### [Data block]
====================

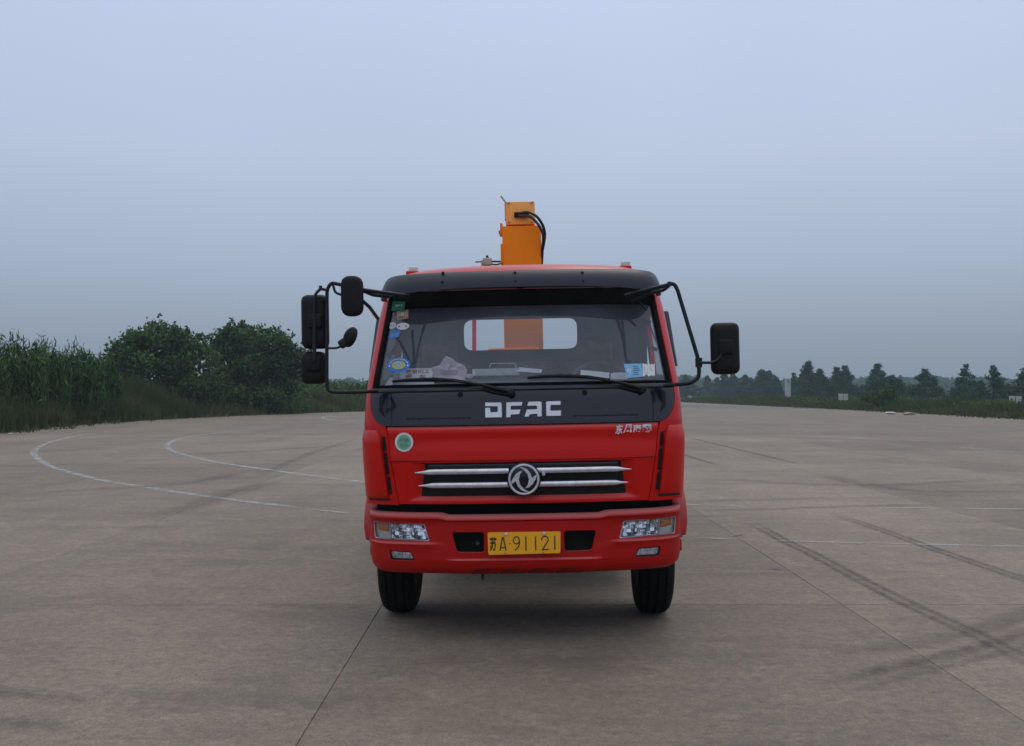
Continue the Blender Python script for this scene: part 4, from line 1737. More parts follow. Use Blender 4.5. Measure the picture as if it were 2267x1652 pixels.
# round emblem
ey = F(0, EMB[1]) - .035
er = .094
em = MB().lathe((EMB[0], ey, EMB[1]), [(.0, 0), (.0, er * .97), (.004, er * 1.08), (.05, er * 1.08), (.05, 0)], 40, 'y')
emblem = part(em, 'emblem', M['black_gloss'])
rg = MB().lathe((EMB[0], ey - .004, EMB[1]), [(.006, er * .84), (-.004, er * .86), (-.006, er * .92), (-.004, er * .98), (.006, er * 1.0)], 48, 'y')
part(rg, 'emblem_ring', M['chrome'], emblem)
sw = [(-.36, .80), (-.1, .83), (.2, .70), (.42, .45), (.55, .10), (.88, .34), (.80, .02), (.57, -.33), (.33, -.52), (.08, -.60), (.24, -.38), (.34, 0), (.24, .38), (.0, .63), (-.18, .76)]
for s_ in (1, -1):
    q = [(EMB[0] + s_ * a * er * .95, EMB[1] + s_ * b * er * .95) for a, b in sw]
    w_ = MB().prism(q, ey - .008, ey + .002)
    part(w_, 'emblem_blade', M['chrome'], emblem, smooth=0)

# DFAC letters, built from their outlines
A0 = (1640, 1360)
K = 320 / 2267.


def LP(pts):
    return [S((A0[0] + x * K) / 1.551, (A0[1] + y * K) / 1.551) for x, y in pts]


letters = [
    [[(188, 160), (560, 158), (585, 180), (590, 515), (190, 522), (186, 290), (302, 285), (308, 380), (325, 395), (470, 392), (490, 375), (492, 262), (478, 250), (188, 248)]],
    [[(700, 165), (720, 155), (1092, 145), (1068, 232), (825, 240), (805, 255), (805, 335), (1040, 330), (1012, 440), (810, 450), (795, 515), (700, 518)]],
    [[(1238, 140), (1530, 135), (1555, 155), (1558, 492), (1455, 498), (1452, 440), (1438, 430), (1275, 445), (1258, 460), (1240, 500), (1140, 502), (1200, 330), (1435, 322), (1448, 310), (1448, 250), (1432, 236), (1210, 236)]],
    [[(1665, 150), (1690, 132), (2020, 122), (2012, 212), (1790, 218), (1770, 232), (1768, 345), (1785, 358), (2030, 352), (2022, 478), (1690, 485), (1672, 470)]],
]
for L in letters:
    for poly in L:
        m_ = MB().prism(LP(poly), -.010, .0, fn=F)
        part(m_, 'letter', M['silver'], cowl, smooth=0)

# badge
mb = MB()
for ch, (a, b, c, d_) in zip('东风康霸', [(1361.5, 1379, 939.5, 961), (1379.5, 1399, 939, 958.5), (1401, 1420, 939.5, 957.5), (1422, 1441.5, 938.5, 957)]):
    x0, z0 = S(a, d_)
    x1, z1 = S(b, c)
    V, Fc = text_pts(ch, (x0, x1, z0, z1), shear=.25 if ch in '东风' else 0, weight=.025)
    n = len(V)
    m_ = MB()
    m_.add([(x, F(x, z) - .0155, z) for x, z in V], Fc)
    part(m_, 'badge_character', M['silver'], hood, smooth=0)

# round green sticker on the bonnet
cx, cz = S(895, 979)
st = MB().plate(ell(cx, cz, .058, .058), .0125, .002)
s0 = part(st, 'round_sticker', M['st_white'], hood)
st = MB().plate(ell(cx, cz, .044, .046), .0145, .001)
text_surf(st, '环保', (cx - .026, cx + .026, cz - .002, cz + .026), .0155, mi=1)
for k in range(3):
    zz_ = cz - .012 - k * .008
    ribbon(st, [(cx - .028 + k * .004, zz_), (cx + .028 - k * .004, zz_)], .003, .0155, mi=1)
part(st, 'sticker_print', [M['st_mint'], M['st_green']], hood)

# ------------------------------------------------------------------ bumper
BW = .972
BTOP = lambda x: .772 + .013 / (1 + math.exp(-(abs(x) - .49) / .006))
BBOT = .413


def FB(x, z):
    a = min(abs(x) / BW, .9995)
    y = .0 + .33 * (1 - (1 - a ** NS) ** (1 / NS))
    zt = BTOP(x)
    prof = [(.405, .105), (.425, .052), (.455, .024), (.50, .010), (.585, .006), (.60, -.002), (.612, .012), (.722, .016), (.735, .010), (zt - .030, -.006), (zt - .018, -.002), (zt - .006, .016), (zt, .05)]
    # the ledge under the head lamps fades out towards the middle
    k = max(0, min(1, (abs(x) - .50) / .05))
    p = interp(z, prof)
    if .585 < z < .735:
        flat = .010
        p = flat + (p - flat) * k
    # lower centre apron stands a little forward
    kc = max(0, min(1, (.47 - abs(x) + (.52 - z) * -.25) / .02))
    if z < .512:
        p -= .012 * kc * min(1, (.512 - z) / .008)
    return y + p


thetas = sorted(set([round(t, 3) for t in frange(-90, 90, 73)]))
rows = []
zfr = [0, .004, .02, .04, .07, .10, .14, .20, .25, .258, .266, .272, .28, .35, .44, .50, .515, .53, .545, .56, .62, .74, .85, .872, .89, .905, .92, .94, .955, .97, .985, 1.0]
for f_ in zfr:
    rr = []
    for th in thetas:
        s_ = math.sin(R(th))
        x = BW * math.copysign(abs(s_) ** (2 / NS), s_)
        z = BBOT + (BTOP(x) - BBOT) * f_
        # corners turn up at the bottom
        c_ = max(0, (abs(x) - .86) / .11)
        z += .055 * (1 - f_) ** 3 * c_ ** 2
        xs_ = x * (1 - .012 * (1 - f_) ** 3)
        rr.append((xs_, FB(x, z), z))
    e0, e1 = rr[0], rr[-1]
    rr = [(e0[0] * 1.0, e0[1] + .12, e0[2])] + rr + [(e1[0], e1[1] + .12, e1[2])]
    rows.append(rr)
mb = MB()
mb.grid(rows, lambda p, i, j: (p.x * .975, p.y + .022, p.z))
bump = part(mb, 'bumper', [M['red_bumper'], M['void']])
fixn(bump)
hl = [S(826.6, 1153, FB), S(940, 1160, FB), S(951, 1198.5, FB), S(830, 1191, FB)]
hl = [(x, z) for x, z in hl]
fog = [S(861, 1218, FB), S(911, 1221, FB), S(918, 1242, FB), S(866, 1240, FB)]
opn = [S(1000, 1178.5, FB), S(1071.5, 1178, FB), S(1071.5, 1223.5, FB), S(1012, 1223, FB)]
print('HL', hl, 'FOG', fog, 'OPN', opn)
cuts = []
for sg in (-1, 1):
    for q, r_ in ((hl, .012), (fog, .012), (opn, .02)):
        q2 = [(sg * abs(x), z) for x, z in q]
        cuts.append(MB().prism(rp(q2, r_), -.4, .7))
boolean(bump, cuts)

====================

### [Brief]
Without including any picture, repeat the data exactly.

### [The output]
Continue the Blender Python script for this scene: part 4, from line 1737. More parts follow. Use Blender 4.5. Measure the picture as if it were 2267x1652 pixels.
# round emblem
ey = F(0, EMB[1]) - .035
er = .094
em = MB().lathe((EMB[0], ey, EMB[1]), [(.0, 0), (.0, er * .97), (.004, er * 1.08), (.05, er * 1.08), (.05, 0)], 40, 'y')
emblem = part(em, 'emblem', M['black_gloss'])
rg = MB().lathe((EMB[0], ey - .004, EMB[1]), [(.006, er * .84), (-.004, er * .86), (-.006, er * .92), (-.004, er * .98), (.006, er * 1.0)], 48, 'y')
part(rg, 'emblem_ring', M['chrome'], emblem)
sw = [(-.36, .80), (-.1, .83), (.2, .70), (.42, .45), (.55, .10), (.88, .34), (.80, .02), (.57, -.33), (.33, -.52), (.08, -.60), (.24, -.38), (.34, 0), (.24, .38), (.0, .63), (-.18, .76)]
for s_ in (1, -1):
    q = [(EMB[0] + s_ * a * er * .95, EMB[1] + s_ * b * er * .95) for a, b in sw]
    w_ = MB().prism(q, ey - .008, ey + .002)
    part(w_, 'emblem_blade', M['chrome'], emblem, smooth=0)

# DFAC letters, built from their outlines
A0 = (1640, 1360)
K = 320 / 2267.


def LP(pts):
    return [S((A0[0] + x * K) / 1.551, (A0[1] + y * K) / 1.551) for x, y in pts]


letters = [
    [[(188, 160), (560, 158), (585, 180), (590, 515), (190, 522), (186, 290), (302, 285), (308, 380), (325, 395), (470, 392), (490, 375), (492, 262), (478, 250), (188, 248)]],
    [[(700, 165), (720, 155), (1092, 145), (1068, 232), (825, 240), (805, 255), (805, 335), (1040, 330), (1012, 440), (810, 450), (795, 515), (700, 518)]],
    [[(1238, 140), (1530, 135), (1555, 155), (1558, 492), (1455, 498), (1452, 440), (1438, 430), (1275, 445), (1258, 460), (1240, 500), (1140, 502), (1200, 330), (1435, 322), (1448, 310), (1448, 250), (1432, 236), (1210, 236)]],
    [[(1665, 150), (1690, 132), (2020, 122), (2012, 212), (1790, 218), (1770, 232), (1768, 345), (1785, 358), (2030, 352), (2022, 478), (1690, 485), (1672, 470)]],
]
for L in letters:
    for poly in L:
        m_ = MB().prism(LP(poly), -.010, .0, fn=F)
        part(m_, 'letter', M['silver'], cowl, smooth=0)

# badge
mb = MB()
for ch, (a, b, c, d_) in zip('东风康霸', [(1361.5, 1379, 939.5, 961), (1379.5, 1399, 939, 958.5), (1401, 1420, 939.5, 957.5), (1422, 1441.5, 938.5, 957)]):
    x0, z0 = S(a, d_)
    x1, z1 = S(b, c)
    V, Fc = text_pts(ch, (x0, x1, z0, z1), shear=.25 if ch in '东风' else 0, weight=.025)
    n = len(V)
    m_ = MB()
    m_.add([(x, F(x, z) - .0155, z) for x, z in V], Fc)
    part(m_, 'badge_character', M['silver'], hood, smooth=0)

# round green sticker on the bonnet
cx, cz = S(895, 979)
st = MB().plate(ell(cx, cz, .058, .058), .0125, .002)
s0 = part(st, 'round_sticker', M['st_white'], hood)
st = MB().plate(ell(cx, cz, .044, .046), .0145, .001)
text_surf(st, '环保', (cx - .026, cx + .026, cz - .002, cz + .026), .0155, mi=1)
for k in range(3):
    zz_ = cz - .012 - k * .008
    ribbon(st, [(cx - .028 + k * .004, zz_), (cx + .028 - k * .004, zz_)], .003, .0155, mi=1)
part(st, 'sticker_print', [M['st_mint'], M['st_green']], hood)

# ------------------------------------------------------------------ bumper
BW = .972
BTOP = lambda x: .772 + .013 / (1 + math.exp(-(abs(x) - .49) / .006))
BBOT = .413


def FB(x, z):
    a = min(abs(x) / BW, .9995)
    y = .0 + .33 * (1 - (1 - a ** NS) ** (1 / NS))
    zt = BTOP(x)
    prof = [(.405, .105), (.425, .052), (.455, .024), (.50, .010), (.585, .006), (.60, -.002), (.612, .012), (.722, .016), (.735, .010), (zt - .030, -.006), (zt - .018, -.002), (zt - .006, .016), (zt, .05)]
    # the ledge under the head lamps fades out towards the middle
    k = max(0, min(1, (abs(x) - .50) / .05))
    p = interp(z, prof)
    if .585 < z < .735:
        flat = .010
        p = flat + (p - flat) * k
    # lower centre apron stands a little forward
    kc = max(0, min(1, (.47 - abs(x) + (.52 - z) * -.25) / .02))
    if z < .512:
        p -= .012 * kc * min(1, (.512 - z) / .008)
    return y + p


thetas = sorted(set([round(t, 3) for t in frange(-90, 90, 73)]))
rows = []
zfr = [0, .004, .02, .04, .07, .10, .14, .20, .25, .258, .266, .272, .28, .35, .44, .50, .515, .53, .545, .56, .62, .74, .85, .872, .89, .905, .92, .94, .955, .97, .985, 1.0]
for f_ in zfr:
    rr = []
    for th in thetas:
        s_ = math.sin(R(th))
        x = BW * math.copysign(abs(s_) ** (2 / NS), s_)
        z = BBOT + (BTOP(x) - BBOT) * f_
        # corners turn up at the bottom
        c_ = max(0, (abs(x) - .86) / .11)
        z += .055 * (1 - f_) ** 3 * c_ ** 2
        xs_ = x * (1 - .012 * (1 - f_) ** 3)
        rr.append((xs_, FB(x, z), z))
    e0, e1 = rr[0], rr[-1]
    rr = [(e0[0] * 1.0, e0[1] + .12, e0[2])] + rr + [(e1[0], e1[1] + .12, e1[2])]
    rows.append(rr)
mb = MB()
mb.grid(rows, lambda p, i, j: (p.x * .975, p.y + .022, p.z))
bump = part(mb, 'bumper', [M['red_bumper'], M['void']])
fixn(bump)
hl = [S(826.6, 1153, FB), S(940, 1160, FB), S(951, 1198.5, FB), S(830, 1191, FB)]
hl = [(x, z) for x, z in hl]
fog = [S(861, 1218, FB), S(911, 1221, FB), S(918, 1242, FB), S(866, 1240, FB)]
opn = [S(1000, 1178.5, FB), S(1071.5, 1178, FB), S(1071.5, 1223.5, FB), S(1012, 1223, FB)]
print('HL', hl, 'FOG', fog, 'OPN', opn)
cuts = []
for sg in (-1, 1):
    for q, r_ in ((hl, .012), (fog, .012), (opn, .02)):
        q2 = [(sg * abs(x), z) for x, z in q]
        cuts.append(MB().prism(rp(q2, r_), -.4, .7))
boolean(bump, cuts)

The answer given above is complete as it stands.